Wednesday, January 20, 2010

Attention politicians: social media is a two-way street

If you’ve ever written a heartfelt letter to your congressperson only to receive an auto-response form letter in return, you know how it feels to be talked at – not to – by a politician. Letters to the editor don’t earn you much feedback either: you can write all you want but your elected representative never has to reply.

Social media has changed that. And woe be to the politician who hasn’t learned this lesson yet.
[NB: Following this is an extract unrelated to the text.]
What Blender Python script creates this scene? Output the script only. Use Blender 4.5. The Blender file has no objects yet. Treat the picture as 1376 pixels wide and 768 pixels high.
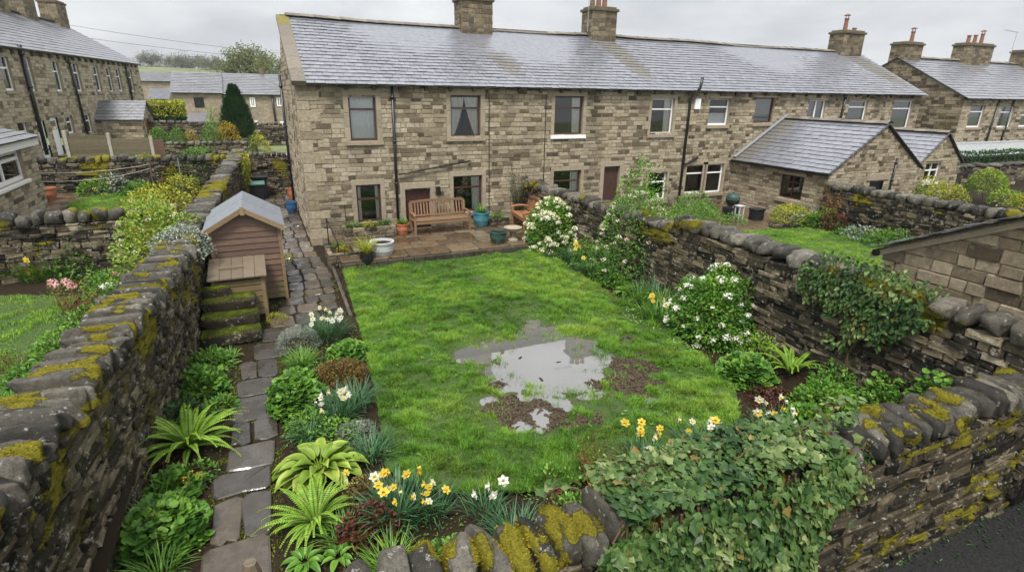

Take Martha Coakley’s botched campaign. Mid-term elections tend to go in the minority party’s favor, so I could forgive her for losing the social media numbers game to Brown. But she also committed the cardinal sin of disabling comments on her YouTube videos. Tsk tsk. If you’re going to put yourself out there on the Internets, you have to be prepared to take the good with the bad. And that includes friendly feedback from the other side of the political fence.

While Coakley’s social media missteps are more glaring given the role they played in helping a Republican take Ted Kennedy’s Senate seat, she’s not the only one in Washington who’s tuning out constituents. Missouri’s Claire Mccaskill is the Senate’s most prolific tweeter, but when I checked out her Twitter page I was disappointed to see that she’s following one person. One. What’s the point of social media if you’re talking but not listening? You might as well be cranking out form letters.

Twitter is just one piece of the social media pie, one that blogger Mark Senak says nobody in Congress is using to its fullest potential. Even Candidate Brown, who earned praise for his social media campaign savvy, has to prove he can use FaceBook, YouTube and all the other online tools to their fullest potential now that he’s in office.

The Massachusetts race is just the kick-off to a year full of electoral contests. In every one, politicians will be frantically looking for ways to exploit the Web to their advantage. It’s up to us, the people, to hold them accountable for listening as much as they talk.